Direction ▸
Omit all pictures and give the records below again exactly as written.

[Collection entries]
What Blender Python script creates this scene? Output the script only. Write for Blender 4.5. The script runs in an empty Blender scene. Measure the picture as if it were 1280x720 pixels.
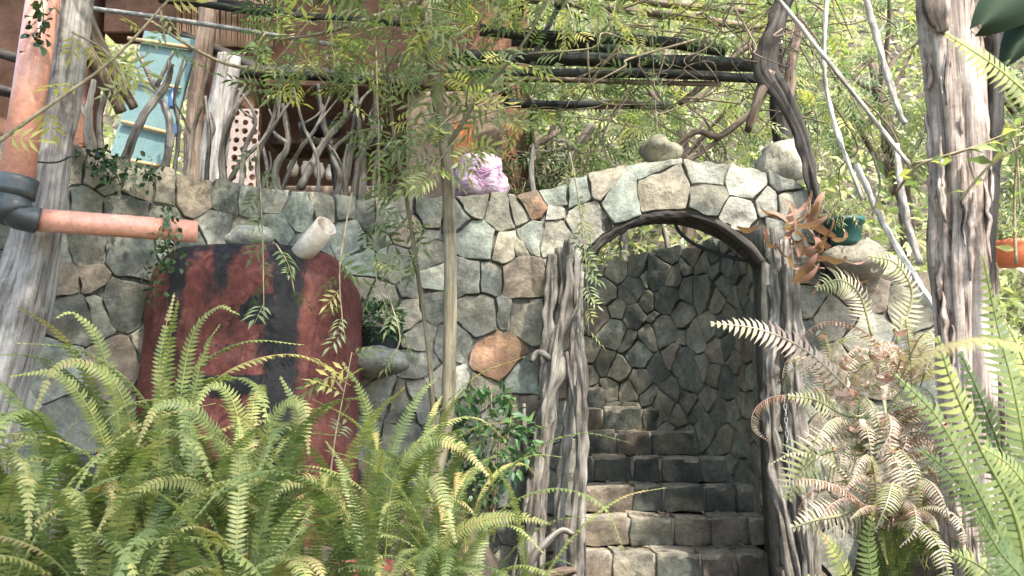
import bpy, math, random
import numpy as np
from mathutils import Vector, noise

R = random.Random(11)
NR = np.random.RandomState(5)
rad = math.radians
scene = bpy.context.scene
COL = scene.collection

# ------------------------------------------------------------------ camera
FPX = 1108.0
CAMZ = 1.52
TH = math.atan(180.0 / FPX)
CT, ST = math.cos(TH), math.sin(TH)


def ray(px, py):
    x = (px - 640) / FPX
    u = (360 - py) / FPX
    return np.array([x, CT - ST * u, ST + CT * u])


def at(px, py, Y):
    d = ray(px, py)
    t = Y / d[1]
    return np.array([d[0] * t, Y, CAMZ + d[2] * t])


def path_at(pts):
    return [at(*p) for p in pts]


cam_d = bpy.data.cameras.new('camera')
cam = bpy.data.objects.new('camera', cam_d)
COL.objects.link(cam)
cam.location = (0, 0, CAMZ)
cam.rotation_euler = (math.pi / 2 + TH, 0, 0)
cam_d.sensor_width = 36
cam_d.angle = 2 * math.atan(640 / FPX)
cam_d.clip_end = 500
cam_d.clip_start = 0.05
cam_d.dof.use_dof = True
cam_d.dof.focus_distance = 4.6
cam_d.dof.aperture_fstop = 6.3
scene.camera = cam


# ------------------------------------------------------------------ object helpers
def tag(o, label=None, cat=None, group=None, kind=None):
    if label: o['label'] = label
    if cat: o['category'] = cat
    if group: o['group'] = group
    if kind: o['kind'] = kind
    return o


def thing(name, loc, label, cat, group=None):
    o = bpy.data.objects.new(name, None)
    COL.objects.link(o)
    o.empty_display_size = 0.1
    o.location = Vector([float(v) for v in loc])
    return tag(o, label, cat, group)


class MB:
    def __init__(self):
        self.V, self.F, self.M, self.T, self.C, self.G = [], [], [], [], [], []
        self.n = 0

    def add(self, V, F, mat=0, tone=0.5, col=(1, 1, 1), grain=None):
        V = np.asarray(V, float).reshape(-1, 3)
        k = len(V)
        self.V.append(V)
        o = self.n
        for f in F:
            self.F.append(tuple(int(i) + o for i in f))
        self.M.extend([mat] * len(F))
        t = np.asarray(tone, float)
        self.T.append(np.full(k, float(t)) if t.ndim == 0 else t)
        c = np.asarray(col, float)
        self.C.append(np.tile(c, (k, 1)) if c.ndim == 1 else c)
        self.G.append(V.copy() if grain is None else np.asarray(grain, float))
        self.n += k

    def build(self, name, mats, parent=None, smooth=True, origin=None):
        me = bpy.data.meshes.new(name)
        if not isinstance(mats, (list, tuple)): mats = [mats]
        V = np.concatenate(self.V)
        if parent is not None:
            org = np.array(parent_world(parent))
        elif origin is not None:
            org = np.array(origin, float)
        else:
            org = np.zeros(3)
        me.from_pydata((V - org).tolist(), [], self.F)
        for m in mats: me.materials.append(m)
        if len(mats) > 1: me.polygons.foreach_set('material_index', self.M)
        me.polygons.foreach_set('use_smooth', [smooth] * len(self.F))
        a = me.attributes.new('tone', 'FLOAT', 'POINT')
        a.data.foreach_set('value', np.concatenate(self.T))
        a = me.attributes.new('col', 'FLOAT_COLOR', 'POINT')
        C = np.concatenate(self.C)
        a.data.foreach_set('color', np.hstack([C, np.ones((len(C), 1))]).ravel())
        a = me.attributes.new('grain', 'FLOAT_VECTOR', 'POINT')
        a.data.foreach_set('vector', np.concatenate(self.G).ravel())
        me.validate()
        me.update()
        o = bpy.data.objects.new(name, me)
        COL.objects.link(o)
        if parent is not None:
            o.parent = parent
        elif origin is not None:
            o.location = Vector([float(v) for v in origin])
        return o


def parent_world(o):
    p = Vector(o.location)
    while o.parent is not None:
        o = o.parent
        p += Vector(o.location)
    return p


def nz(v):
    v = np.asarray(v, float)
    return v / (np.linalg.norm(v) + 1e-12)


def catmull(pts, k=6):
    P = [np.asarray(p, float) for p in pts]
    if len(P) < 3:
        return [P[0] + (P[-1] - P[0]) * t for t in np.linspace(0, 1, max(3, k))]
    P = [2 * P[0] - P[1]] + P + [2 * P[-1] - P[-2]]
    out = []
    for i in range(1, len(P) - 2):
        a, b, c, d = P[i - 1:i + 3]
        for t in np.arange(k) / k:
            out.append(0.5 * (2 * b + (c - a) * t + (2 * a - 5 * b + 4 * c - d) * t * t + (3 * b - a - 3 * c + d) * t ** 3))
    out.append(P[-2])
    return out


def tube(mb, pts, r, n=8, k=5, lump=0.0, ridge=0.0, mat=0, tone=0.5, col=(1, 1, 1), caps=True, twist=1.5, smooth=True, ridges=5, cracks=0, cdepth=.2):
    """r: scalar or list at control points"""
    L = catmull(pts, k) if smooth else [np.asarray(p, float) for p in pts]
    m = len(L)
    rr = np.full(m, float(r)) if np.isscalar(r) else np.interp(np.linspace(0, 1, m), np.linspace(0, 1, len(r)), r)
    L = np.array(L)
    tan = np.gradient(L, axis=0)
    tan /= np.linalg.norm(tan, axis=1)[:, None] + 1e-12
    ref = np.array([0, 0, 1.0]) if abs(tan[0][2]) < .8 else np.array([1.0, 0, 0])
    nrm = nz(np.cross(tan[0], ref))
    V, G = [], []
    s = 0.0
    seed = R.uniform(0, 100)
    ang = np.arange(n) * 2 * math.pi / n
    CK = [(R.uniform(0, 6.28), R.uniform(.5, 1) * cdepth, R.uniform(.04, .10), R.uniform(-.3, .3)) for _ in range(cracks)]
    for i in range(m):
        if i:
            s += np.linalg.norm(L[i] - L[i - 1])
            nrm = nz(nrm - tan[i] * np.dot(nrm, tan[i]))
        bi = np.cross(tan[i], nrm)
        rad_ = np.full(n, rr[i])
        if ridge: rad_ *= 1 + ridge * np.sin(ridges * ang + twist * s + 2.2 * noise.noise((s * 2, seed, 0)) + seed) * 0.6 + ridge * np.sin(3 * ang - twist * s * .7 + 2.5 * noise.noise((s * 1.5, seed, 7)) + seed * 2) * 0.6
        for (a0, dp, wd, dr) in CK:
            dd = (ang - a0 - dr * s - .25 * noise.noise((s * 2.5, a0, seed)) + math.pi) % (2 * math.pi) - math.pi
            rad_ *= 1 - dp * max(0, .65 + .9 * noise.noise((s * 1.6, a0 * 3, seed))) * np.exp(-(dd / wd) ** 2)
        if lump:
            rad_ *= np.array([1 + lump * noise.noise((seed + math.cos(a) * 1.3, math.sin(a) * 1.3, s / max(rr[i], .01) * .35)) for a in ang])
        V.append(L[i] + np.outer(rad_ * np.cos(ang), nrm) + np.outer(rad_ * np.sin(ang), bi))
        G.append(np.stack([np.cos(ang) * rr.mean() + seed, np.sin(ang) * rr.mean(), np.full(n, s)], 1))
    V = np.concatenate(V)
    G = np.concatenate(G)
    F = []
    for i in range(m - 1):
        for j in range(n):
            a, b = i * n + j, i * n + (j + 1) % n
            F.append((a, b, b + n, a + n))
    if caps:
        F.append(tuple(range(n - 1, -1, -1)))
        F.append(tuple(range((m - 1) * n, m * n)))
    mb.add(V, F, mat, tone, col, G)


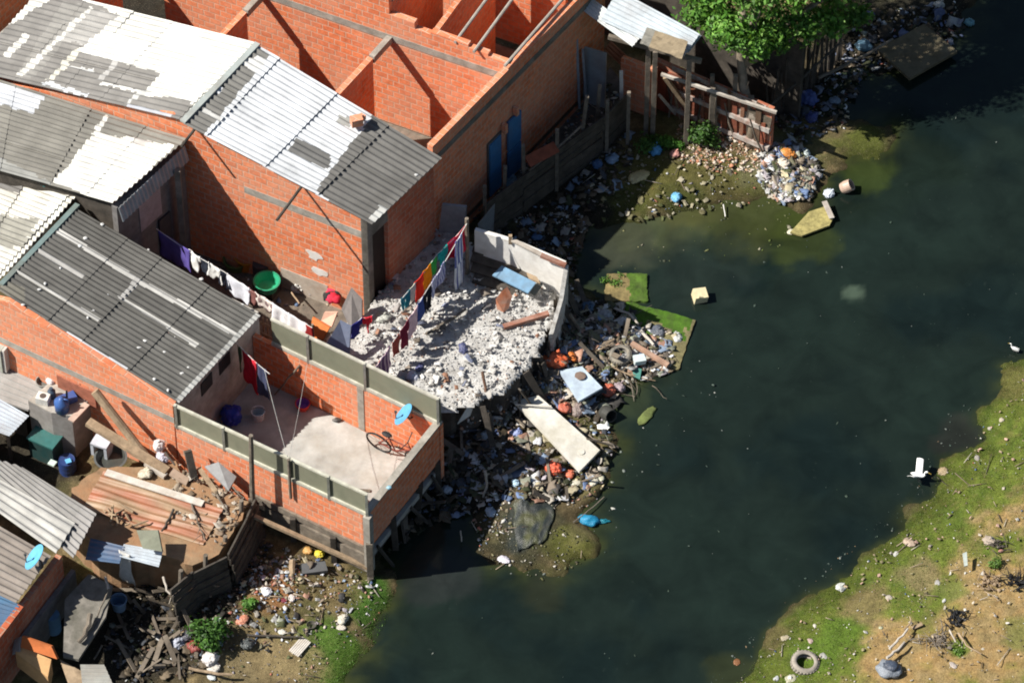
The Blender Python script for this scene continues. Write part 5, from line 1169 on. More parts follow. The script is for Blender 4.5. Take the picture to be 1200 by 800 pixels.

Correct response ▸
What Blender Python script creates this scene? Output the script only. Write for Blender 4.5. The script runs in an empty Blender scene. Measure the picture as if it were 1280x720 pixels.
import bpy, math, random
import numpy as np
from mathutils import Vector, noise

R = random.Random(11)
NR = np.random.RandomState(5)
rad = math.radians
scene = bpy.context.scene
COL = scene.collection

# ------------------------------------------------------------------ camera
FPX = 1108.0
CAMZ = 1.52
TH = math.atan(180.0 / FPX)
CT, ST = math.cos(TH), math.sin(TH)


def ray(px, py):
    x = (px - 640) / FPX
    u = (360 - py) / FPX
    return np.array([x, CT - ST * u, ST + CT * u])


def at(px, py, Y):
    d = ray(px, py)
    t = Y / d[1]
    return np.array([d[0] * t, Y, CAMZ + d[2] * t])


def path_at(pts):
    return [at(*p) for p in pts]


cam_d = bpy.data.cameras.new('camera')
cam = bpy.data.objects.new('camera', cam_d)
COL.objects.link(cam)
cam.location = (0, 0, CAMZ)
cam.rotation_euler = (math.pi / 2 + TH, 0, 0)
cam_d.sensor_width = 36
cam_d.angle = 2 * math.atan(640 / FPX)
cam_d.clip_end = 500
cam_d.clip_start = 0.05
cam_d.dof.use_dof = True
cam_d.dof.focus_distance = 4.6
cam_d.dof.aperture_fstop = 6.3
scene.camera = cam


# ------------------------------------------------------------------ object helpers
def tag(o, label=None, cat=None, group=None, kind=None):
    if label: o['label'] = label
    if cat: o['category'] = cat
    if group: o['group'] = group
    if kind: o['kind'] = kind
    return o


def thing(name, loc, label, cat, group=None):
    o = bpy.data.objects.new(name, None)
    COL.objects.link(o)
    o.empty_display_size = 0.1
    o.location = Vector([float(v) for v in loc])
    return tag(o, label, cat, group)


class MB:
    def __init__(self):
        self.V, self.F, self.M, self.T, self.C, self.G = [], [], [], [], [], []
        self.n = 0

    def add(self, V, F, mat=0, tone=0.5, col=(1, 1, 1), grain=None):
        V = np.asarray(V, float).reshape(-1, 3)
        k = len(V)
        self.V.append(V)
        o = self.n
        for f in F:
            self.F.append(tuple(int(i) + o for i in f))
        self.M.extend([mat] * len(F))
        t = np.asarray(tone, float)
        self.T.append(np.full(k, float(t)) if t.ndim == 0 else t)
        c = np.asarray(col, float)
        self.C.append(np.tile(c, (k, 1)) if c.ndim == 1 else c)
        self.G.append(V.copy() if grain is None else np.asarray(grain, float))
        self.n += k

    def build(self, name, mats, parent=None, smooth=True, origin=None):
        me = bpy.data.meshes.new(name)
        if not isinstance(mats, (list, tuple)): mats = [mats]
        V = np.concatenate(self.V)
        if parent is not None:
            org = np.array(parent_world(parent))
        elif origin is not None:
            org = np.array(origin, float)
        else:
            org = np.zeros(3)
        me.from_pydata((V - org).tolist(), [], self.F)
        for m in mats: me.materials.append(m)
        if len(mats) > 1: me.polygons.foreach_set('material_index', self.M)
        me.polygons.foreach_set('use_smooth', [smooth] * len(self.F))
        a = me.attributes.new('tone', 'FLOAT', 'POINT')
        a.data.foreach_set('value', np.concatenate(self.T))
        a = me.attributes.new('col', 'FLOAT_COLOR', 'POINT')
        C = np.concatenate(self.C)
        a.data.foreach_set('color', np.hstack([C, np.ones((len(C), 1))]).ravel())
        a = me.attributes.new('grain', 'FLOAT_VECTOR', 'POINT')
        a.data.foreach_set('vector', np.concatenate(self.G).ravel())
        me.validate()
        me.update()
        o = bpy.data.objects.new(name, me)
        COL.objects.link(o)
        if parent is not None:
            o.parent = parent
        elif origin is not None:
            o.location = Vector([float(v) for v in origin])
        return o


def parent_world(o):
    p = Vector(o.location)
    while o.parent is not None:
        o = o.parent
        p += Vector(o.location)
    return p


def nz(v):
    v = np.asarray(v, float)
    return v / (np.linalg.norm(v) + 1e-12)


def catmull(pts, k=6):
    P = [np.asarray(p, float) for p in pts]
    if len(P) < 3:
        return [P[0] + (P[-1] - P[0]) * t for t in np.linspace(0, 1, max(3, k))]
    P = [2 * P[0] - P[1]] + P + [2 * P[-1] - P[-2]]
    out = []
    for i in range(1, len(P) - 2):
        a, b, c, d = P[i - 1:i + 3]
        for t in np.arange(k) / k:
            out.append(0.5 * (2 * b + (c - a) * t + (2 * a - 5 * b + 4 * c - d) * t * t + (3 * b - a - 3 * c + d) * t ** 3))
    out.append(P[-2])
    return out


def tube(mb, pts, r, n=8, k=5, lump=0.0, ridge=0.0, mat=0, tone=0.5, col=(1, 1, 1), caps=True, twist=1.5, smooth=True, ridges=5, cracks=0, cdepth=.2):
    """r: scalar or list at control points"""
    L = catmull(pts, k) if smooth else [np.asarray(p, float) for p in pts]
    m = len(L)
    rr = np.full(m, float(r)) if np.isscalar(r) else np.interp(np.linspace(0, 1, m), np.linspace(0, 1, len(r)), r)
    L = np.array(L)
    tan = np.gradient(L, axis=0)
    tan /= np.linalg.norm(tan, axis=1)[:, None] + 1e-12
    ref = np.array([0, 0, 1.0]) if abs(tan[0][2]) < .8 else np.array([1.0, 0, 0])
    nrm = nz(np.cross(tan[0], ref))
    V, G = [], []
    s = 0.0
    seed = R.uniform(0, 100)
    ang = np.arange(n) * 2 * math.pi / n
    CK = [(R.uniform(0, 6.28), R.uniform(.5, 1) * cdepth, R.uniform(.04, .10), R.uniform(-.3, .3)) for _ in range(cracks)]
    for i in range(m):
        if i:
            s += np.linalg.norm(L[i] - L[i - 1])
            nrm = nz(nrm - tan[i] * np.dot(nrm, tan[i]))
        bi = np.cross(tan[i], nrm)
        rad_ = np.full(n, rr[i])
        if ridge: rad_ *= 1 + ridge * np.sin(ridges * ang + twist * s + 2.2 * noise.noise((s * 2, seed, 0)) + seed) * 0.6 + ridge * np.sin(3 * ang - twist * s * .7 + 2.5 * noise.noise((s * 1.5, seed, 7)) + seed * 2) * 0.6
        for (a0, dp, wd, dr) in CK:
            dd = (ang - a0 - dr * s - .25 * noise.noise((s * 2.5, a0, seed)) + math.pi) % (2 * math.pi) - math.pi
            rad_ *= 1 - dp * max(0, .65 + .9 * noise.noise((s * 1.6, a0 * 3, seed))) * np.exp(-(dd / wd) ** 2)
        if lump:
            rad_ *= np.array([1 + lump * noise.noise((seed + math.cos(a) * 1.3, math.sin(a) * 1.3, s / max(rr[i], .01) * .35)) for a in ang])
        V.append(L[i] + np.outer(rad_ * np.cos(ang), nrm) + np.outer(rad_ * np.sin(ang), bi))
        G.append(np.stack([np.cos(ang) * rr.mean() + seed, np.sin(ang) * rr.mean(), np.full(n, s)], 1))
    V = np.concatenate(V)
    G = np.concatenate(G)
    F = []
    for i in range(m - 1):
        for j in range(n):
            a, b = i * n + j, i * n + (j + 1) % n
            F.append((a, b, b + n, a + n))
    if caps:
        F.append(tuple(range(n - 1, -1, -1)))
        F.append(tuple(range((m - 1) * n, m * n)))
    mb.add(V, F, mat, tone, col, G)


The Blender Python script for this scene continues. Write part 5, from line 1169 on. More parts follow. The script is for Blender 4.5. Take the picture to be 1200 by 800 pixels.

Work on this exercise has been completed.